### Stored rows
***
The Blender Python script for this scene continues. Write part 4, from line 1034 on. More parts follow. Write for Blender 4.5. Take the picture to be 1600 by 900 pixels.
***
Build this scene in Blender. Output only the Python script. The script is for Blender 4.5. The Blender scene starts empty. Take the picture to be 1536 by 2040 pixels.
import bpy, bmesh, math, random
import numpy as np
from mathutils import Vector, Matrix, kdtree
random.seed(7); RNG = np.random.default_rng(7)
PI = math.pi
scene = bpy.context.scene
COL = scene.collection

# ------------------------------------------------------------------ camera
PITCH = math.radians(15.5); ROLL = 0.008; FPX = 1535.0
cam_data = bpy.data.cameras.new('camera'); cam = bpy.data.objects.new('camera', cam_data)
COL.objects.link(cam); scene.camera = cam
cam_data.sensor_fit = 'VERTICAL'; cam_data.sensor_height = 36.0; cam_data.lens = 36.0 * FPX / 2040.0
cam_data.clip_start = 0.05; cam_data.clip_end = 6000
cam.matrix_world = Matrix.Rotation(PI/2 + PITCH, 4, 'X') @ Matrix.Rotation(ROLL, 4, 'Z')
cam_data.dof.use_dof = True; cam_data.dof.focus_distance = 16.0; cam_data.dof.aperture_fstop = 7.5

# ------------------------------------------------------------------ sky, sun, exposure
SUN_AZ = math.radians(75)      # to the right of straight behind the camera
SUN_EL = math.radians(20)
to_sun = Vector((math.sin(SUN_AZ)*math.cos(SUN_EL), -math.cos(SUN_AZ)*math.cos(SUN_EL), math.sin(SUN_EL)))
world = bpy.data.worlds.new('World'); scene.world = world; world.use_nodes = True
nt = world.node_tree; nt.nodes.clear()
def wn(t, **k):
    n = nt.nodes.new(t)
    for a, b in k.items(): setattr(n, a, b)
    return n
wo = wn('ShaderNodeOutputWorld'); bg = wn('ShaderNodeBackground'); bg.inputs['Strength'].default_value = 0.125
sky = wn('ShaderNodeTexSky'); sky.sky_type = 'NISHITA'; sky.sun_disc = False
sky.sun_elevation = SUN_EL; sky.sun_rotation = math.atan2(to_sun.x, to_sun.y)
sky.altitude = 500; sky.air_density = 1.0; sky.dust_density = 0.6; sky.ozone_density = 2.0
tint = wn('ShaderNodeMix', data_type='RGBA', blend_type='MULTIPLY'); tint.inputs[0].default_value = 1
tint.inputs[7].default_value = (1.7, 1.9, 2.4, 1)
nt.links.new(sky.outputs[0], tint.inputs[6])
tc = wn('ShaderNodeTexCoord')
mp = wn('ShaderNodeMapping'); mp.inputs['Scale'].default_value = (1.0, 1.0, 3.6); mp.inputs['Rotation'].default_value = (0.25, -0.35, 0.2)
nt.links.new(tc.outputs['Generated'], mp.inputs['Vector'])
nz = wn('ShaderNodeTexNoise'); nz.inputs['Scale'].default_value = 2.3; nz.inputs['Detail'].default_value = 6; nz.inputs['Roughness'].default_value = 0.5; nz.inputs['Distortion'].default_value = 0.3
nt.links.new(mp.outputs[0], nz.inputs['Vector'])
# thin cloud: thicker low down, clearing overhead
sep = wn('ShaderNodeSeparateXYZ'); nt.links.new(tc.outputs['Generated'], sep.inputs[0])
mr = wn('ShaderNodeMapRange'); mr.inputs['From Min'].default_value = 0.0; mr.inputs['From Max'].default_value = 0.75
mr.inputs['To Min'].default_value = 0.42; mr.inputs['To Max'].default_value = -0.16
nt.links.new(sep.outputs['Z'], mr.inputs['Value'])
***
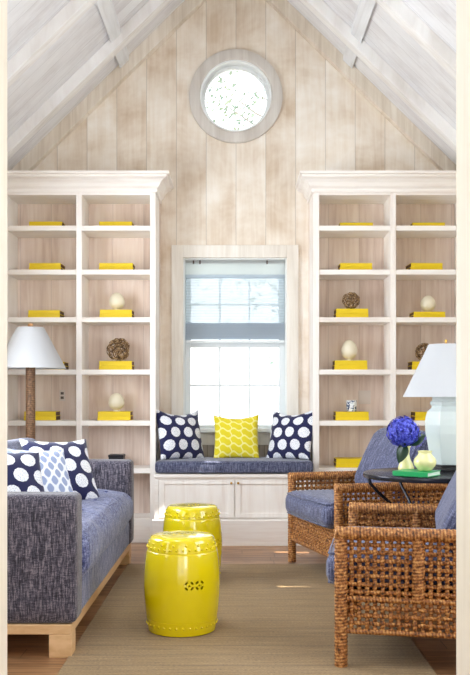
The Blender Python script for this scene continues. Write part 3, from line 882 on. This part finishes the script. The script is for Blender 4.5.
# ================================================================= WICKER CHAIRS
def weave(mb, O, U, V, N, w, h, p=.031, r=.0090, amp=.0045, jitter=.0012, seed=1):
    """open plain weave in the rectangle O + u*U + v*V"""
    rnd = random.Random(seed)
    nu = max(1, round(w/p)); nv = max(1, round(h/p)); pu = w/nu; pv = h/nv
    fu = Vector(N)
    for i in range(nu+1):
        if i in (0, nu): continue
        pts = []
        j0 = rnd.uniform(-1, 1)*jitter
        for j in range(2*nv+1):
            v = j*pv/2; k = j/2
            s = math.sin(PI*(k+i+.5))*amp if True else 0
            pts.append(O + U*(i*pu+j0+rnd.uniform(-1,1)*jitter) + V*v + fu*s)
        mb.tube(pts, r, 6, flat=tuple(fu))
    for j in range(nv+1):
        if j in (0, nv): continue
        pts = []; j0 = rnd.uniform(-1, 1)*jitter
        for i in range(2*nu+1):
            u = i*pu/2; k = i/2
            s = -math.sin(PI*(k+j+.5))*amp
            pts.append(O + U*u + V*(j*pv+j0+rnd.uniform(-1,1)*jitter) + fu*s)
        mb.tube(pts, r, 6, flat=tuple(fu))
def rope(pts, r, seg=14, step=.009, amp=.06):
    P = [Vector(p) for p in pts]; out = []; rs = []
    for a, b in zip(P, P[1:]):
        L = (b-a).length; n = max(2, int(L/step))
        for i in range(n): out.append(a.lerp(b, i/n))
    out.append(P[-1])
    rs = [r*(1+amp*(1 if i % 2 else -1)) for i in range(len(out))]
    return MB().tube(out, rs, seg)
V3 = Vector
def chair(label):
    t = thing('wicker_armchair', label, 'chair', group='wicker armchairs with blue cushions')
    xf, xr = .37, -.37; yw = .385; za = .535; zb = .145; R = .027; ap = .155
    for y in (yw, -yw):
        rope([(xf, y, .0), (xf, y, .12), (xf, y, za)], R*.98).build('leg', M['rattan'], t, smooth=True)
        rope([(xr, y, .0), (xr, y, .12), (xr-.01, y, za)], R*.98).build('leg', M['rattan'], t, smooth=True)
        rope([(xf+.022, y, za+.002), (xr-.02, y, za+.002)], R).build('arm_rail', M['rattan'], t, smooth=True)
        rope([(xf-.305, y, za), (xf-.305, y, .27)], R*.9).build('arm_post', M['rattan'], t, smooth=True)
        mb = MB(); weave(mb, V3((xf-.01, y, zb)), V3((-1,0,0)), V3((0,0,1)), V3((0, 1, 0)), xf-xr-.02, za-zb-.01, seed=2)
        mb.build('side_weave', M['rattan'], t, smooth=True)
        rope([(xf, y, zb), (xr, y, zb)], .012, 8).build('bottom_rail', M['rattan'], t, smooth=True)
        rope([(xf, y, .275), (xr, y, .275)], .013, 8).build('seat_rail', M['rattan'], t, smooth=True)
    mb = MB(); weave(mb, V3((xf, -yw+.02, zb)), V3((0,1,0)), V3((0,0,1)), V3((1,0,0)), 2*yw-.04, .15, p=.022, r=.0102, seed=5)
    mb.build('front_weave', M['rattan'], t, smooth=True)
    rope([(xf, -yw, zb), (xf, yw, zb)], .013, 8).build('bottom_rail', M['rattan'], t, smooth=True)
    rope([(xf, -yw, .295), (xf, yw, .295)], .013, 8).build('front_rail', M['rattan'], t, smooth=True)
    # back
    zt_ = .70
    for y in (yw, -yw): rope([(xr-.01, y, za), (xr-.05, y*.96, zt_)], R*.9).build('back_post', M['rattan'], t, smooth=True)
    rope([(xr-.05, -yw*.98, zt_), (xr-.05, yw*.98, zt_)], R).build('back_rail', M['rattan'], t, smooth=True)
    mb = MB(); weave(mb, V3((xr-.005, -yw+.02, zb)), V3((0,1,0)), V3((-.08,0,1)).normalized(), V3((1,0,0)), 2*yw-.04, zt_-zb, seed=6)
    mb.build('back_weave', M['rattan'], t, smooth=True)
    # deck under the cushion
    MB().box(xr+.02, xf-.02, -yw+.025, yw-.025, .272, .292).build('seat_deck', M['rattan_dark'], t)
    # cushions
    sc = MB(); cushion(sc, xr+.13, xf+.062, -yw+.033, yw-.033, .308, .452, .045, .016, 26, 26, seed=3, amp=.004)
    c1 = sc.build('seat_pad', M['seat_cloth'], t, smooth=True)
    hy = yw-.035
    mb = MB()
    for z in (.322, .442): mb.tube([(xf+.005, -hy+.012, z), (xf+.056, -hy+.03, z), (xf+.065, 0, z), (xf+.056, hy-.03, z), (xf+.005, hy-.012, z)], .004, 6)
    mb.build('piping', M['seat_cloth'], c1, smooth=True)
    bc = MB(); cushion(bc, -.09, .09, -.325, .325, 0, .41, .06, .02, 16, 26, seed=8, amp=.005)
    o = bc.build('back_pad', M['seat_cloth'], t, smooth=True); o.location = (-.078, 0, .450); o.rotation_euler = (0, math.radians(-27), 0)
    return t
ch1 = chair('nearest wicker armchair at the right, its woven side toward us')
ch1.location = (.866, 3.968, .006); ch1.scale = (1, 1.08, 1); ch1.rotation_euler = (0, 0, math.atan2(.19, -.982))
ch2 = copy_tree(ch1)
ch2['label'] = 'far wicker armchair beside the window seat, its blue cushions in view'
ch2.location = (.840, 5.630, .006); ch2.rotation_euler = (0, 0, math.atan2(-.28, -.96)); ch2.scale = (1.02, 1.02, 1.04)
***
### Required task
Identify each line in the entries with the word "part" and copy it.

### The reply
The Blender Python script for this scene continues. Write part 4, from line 1034 on. More parts follow. Write for Blender 4.5. Take the picture to be 1600 by 900 pixels.
The Blender Python script for this scene continues. Write part 3, from line 882 on. This part finishes the script. The script is for Blender 4.5.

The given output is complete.